Every line of the material that follows must be printed again exactly.

— start —

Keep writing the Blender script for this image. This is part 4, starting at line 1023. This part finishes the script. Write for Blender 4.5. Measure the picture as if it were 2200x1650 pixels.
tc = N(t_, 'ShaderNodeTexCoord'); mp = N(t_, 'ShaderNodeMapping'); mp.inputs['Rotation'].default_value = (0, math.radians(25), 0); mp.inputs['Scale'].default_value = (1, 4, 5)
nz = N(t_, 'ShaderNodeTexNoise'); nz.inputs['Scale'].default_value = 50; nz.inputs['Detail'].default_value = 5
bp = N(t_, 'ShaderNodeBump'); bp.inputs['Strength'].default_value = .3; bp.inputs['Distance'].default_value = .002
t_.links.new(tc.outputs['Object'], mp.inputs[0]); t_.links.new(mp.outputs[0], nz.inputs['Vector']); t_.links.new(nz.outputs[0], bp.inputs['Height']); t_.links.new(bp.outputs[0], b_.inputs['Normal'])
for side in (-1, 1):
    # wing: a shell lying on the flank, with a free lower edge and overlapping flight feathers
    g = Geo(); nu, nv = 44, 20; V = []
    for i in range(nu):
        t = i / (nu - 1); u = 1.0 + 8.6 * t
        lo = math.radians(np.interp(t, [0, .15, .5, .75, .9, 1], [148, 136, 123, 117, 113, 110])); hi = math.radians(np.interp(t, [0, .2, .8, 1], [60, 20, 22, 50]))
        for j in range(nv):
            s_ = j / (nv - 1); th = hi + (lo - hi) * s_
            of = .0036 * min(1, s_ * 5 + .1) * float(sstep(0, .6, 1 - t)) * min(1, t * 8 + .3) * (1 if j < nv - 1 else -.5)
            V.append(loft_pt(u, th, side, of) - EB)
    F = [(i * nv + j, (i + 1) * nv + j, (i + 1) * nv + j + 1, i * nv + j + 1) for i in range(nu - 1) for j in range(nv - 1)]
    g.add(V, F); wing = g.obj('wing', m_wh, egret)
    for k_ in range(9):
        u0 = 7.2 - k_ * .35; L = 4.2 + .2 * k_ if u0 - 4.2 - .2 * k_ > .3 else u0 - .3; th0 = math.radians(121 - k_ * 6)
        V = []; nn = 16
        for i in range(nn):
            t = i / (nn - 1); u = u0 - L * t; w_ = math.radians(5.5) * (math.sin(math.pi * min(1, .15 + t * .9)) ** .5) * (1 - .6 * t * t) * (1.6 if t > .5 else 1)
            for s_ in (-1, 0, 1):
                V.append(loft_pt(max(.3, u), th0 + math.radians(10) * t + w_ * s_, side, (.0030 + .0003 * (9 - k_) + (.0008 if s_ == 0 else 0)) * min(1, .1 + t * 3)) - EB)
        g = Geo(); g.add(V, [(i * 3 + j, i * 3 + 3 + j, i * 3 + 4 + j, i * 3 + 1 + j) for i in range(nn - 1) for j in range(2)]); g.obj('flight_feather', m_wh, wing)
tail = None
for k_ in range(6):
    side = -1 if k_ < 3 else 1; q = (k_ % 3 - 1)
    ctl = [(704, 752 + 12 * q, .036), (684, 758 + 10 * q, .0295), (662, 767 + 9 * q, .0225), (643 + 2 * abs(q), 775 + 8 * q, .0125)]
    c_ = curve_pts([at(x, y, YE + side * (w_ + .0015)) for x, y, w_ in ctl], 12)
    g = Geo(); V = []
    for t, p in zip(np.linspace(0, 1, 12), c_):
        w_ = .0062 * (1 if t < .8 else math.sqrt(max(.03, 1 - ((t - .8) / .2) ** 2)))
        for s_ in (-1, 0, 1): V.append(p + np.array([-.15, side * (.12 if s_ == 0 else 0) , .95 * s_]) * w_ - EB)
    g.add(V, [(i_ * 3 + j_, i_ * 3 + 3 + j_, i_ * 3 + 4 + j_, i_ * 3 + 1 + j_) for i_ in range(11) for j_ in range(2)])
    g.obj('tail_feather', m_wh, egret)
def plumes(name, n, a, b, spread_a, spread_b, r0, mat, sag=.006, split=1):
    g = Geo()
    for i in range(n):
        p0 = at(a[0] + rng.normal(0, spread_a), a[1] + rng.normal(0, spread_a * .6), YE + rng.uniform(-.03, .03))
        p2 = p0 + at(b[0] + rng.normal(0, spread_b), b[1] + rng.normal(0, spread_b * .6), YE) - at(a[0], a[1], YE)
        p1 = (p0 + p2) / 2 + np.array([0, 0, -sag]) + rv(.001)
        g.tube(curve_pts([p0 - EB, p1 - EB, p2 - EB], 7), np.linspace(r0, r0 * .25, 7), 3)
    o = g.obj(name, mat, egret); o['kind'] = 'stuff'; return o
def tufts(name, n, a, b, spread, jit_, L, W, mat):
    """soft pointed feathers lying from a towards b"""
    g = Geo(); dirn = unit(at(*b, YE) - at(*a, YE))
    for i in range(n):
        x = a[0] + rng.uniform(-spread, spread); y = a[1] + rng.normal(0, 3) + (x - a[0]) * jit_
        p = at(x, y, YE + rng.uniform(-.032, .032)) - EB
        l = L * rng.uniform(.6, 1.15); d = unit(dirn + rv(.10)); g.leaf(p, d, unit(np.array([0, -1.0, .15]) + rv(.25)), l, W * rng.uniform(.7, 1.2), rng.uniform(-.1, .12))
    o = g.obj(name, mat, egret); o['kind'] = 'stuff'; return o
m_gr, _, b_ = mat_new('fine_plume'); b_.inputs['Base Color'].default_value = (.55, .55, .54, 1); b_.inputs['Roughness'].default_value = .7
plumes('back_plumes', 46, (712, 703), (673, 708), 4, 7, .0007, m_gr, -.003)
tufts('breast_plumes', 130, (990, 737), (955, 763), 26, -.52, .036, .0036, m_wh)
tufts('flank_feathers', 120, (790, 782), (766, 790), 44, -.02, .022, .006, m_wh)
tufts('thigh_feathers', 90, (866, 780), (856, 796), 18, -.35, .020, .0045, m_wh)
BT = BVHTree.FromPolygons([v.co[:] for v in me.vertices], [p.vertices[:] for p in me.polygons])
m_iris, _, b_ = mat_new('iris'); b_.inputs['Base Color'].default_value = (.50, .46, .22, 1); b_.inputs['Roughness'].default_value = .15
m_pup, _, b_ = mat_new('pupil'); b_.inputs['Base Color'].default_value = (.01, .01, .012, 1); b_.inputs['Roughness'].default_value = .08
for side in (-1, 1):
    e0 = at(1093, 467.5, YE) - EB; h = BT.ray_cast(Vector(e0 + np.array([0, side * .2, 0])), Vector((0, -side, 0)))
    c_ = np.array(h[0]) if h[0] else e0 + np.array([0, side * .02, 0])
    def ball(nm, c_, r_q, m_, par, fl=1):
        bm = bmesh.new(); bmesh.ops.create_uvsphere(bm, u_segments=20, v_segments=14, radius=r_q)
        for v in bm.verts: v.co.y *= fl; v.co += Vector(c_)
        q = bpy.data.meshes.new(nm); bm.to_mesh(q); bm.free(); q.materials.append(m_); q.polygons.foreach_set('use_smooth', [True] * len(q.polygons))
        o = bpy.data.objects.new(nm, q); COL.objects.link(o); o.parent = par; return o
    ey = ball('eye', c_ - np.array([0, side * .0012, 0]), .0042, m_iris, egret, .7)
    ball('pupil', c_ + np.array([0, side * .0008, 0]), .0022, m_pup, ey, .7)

— end —

### Solution for this task
Keep writing the Blender script for this image. This is part 4, starting at line 1023. This part finishes the script. Write for Blender 4.5. Measure the picture as if it were 2200x1650 pixels.
tc = N(t_, 'ShaderNodeTexCoord'); mp = N(t_, 'ShaderNodeMapping'); mp.inputs['Rotation'].default_value = (0, math.radians(25), 0); mp.inputs['Scale'].default_value = (1, 4, 5)
nz = N(t_, 'ShaderNodeTexNoise'); nz.inputs['Scale'].default_value = 50; nz.inputs['Detail'].default_value = 5
bp = N(t_, 'ShaderNodeBump'); bp.inputs['Strength'].default_value = .3; bp.inputs['Distance'].default_value = .002
t_.links.new(tc.outputs['Object'], mp.inputs[0]); t_.links.new(mp.outputs[0], nz.inputs['Vector']); t_.links.new(nz.outputs[0], bp.inputs['Height']); t_.links.new(bp.outputs[0], b_.inputs['Normal'])
for side in (-1, 1):
    # wing: a shell lying on the flank, with a free lower edge and overlapping flight feathers
    g = Geo(); nu, nv = 44, 20; V = []
    for i in range(nu):
        t = i / (nu - 1); u = 1.0 + 8.6 * t
        lo = math.radians(np.interp(t, [0, .15, .5, .75, .9, 1], [148, 136, 123, 117, 113, 110])); hi = math.radians(np.interp(t, [0, .2, .8, 1], [60, 20, 22, 50]))
        for j in range(nv):
            s_ = j / (nv - 1); th = hi + (lo - hi) * s_
            of = .0036 * min(1, s_ * 5 + .1) * float(sstep(0, .6, 1 - t)) * min(1, t * 8 + .3) * (1 if j < nv - 1 else -.5)
            V.append(loft_pt(u, th, side, of) - EB)
    F = [(i * nv + j, (i + 1) * nv + j, (i + 1) * nv + j + 1, i * nv + j + 1) for i in range(nu - 1) for j in range(nv - 1)]
    g.add(V, F); wing = g.obj('wing', m_wh, egret)
    for k_ in range(9):
        u0 = 7.2 - k_ * .35; L = 4.2 + .2 * k_ if u0 - 4.2 - .2 * k_ > .3 else u0 - .3; th0 = math.radians(121 - k_ * 6)
        V = []; nn = 16
        for i in range(nn):
            t = i / (nn - 1); u = u0 - L * t; w_ = math.radians(5.5) * (math.sin(math.pi * min(1, .15 + t * .9)) ** .5) * (1 - .6 * t * t) * (1.6 if t > .5 else 1)
            for s_ in (-1, 0, 1):
                V.append(loft_pt(max(.3, u), th0 + math.radians(10) * t + w_ * s_, side, (.0030 + .0003 * (9 - k_) + (.0008 if s_ == 0 else 0)) * min(1, .1 + t * 3)) - EB)
        g = Geo(); g.add(V, [(i * 3 + j, i * 3 + 3 + j, i * 3 + 4 + j, i * 3 + 1 + j) for i in range(nn - 1) for j in range(2)]); g.obj('flight_feather', m_wh, wing)
tail = None
for k_ in range(6):
    side = -1 if k_ < 3 else 1; q = (k_ % 3 - 1)
    ctl = [(704, 752 + 12 * q, .036), (684, 758 + 10 * q, .0295), (662, 767 + 9 * q, .0225), (643 + 2 * abs(q), 775 + 8 * q, .0125)]
    c_ = curve_pts([at(x, y, YE + side * (w_ + .0015)) for x, y, w_ in ctl], 12)
    g = Geo(); V = []
    for t, p in zip(np.linspace(0, 1, 12), c_):
        w_ = .0062 * (1 if t < .8 else math.sqrt(max(.03, 1 - ((t - .8) / .2) ** 2)))
        for s_ in (-1, 0, 1): V.append(p + np.array([-.15, side * (.12 if s_ == 0 else 0) , .95 * s_]) * w_ - EB)
    g.add(V, [(i_ * 3 + j_, i_ * 3 + 3 + j_, i_ * 3 + 4 + j_, i_ * 3 + 1 + j_) for i_ in range(11) for j_ in range(2)])
    g.obj('tail_feather', m_wh, egret)
def plumes(name, n, a, b, spread_a, spread_b, r0, mat, sag=.006, split=1):
    g = Geo()
    for i in range(n):
        p0 = at(a[0] + rng.normal(0, spread_a), a[1] + rng.normal(0, spread_a * .6), YE + rng.uniform(-.03, .03))
        p2 = p0 + at(b[0] + rng.normal(0, spread_b), b[1] + rng.normal(0, spread_b * .6), YE) - at(a[0], a[1], YE)
        p1 = (p0 + p2) / 2 + np.array([0, 0, -sag]) + rv(.001)
        g.tube(curve_pts([p0 - EB, p1 - EB, p2 - EB], 7), np.linspace(r0, r0 * .25, 7), 3)
    o = g.obj(name, mat, egret); o['kind'] = 'stuff'; return o
def tufts(name, n, a, b, spread, jit_, L, W, mat):
    """soft pointed feathers lying from a towards b"""
    g = Geo(); dirn = unit(at(*b, YE) - at(*a, YE))
    for i in range(n):
        x = a[0] + rng.uniform(-spread, spread); y = a[1] + rng.normal(0, 3) + (x - a[0]) * jit_
        p = at(x, y, YE + rng.uniform(-.032, .032)) - EB
        l = L * rng.uniform(.6, 1.15); d = unit(dirn + rv(.10)); g.leaf(p, d, unit(np.array([0, -1.0, .15]) + rv(.25)), l, W * rng.uniform(.7, 1.2), rng.uniform(-.1, .12))
    o = g.obj(name, mat, egret); o['kind'] = 'stuff'; return o
m_gr, _, b_ = mat_new('fine_plume'); b_.inputs['Base Color'].default_value = (.55, .55, .54, 1); b_.inputs['Roughness'].default_value = .7
plumes('back_plumes', 46, (712, 703), (673, 708), 4, 7, .0007, m_gr, -.003)
tufts('breast_plumes', 130, (990, 737), (955, 763), 26, -.52, .036, .0036, m_wh)
tufts('flank_feathers', 120, (790, 782), (766, 790), 44, -.02, .022, .006, m_wh)
tufts('thigh_feathers', 90, (866, 780), (856, 796), 18, -.35, .020, .0045, m_wh)
BT = BVHTree.FromPolygons([v.co[:] for v in me.vertices], [p.vertices[:] for p in me.polygons])
m_iris, _, b_ = mat_new('iris'); b_.inputs['Base Color'].default_value = (.50, .46, .22, 1); b_.inputs['Roughness'].default_value = .15
m_pup, _, b_ = mat_new('pupil'); b_.inputs['Base Color'].default_value = (.01, .01, .012, 1); b_.inputs['Roughness'].default_value = .08
for side in (-1, 1):
    e0 = at(1093, 467.5, YE) - EB; h = BT.ray_cast(Vector(e0 + np.array([0, side * .2, 0])), Vector((0, -side, 0)))
    c_ = np.array(h[0]) if h[0] else e0 + np.array([0, side * .02, 0])
    def ball(nm, c_, r_q, m_, par, fl=1):
        bm = bmesh.new(); bmesh.ops.create_uvsphere(bm, u_segments=20, v_segments=14, radius=r_q)
        for v in bm.verts: v.co.y *= fl; v.co += Vector(c_)
        q = bpy.data.meshes.new(nm); bm.to_mesh(q); bm.free(); q.materials.append(m_); q.polygons.foreach_set('use_smooth', [True] * len(q.polygons))
        o = bpy.data.objects.new(nm, q); COL.objects.link(o); o.parent = par; return o
    ey = ball('eye', c_ - np.array([0, side * .0012, 0]), .0042, m_iris, egret, .7)
    ball('pupil', c_ + np.array([0, side * .0008, 0]), .0022, m_pup, ey, .7)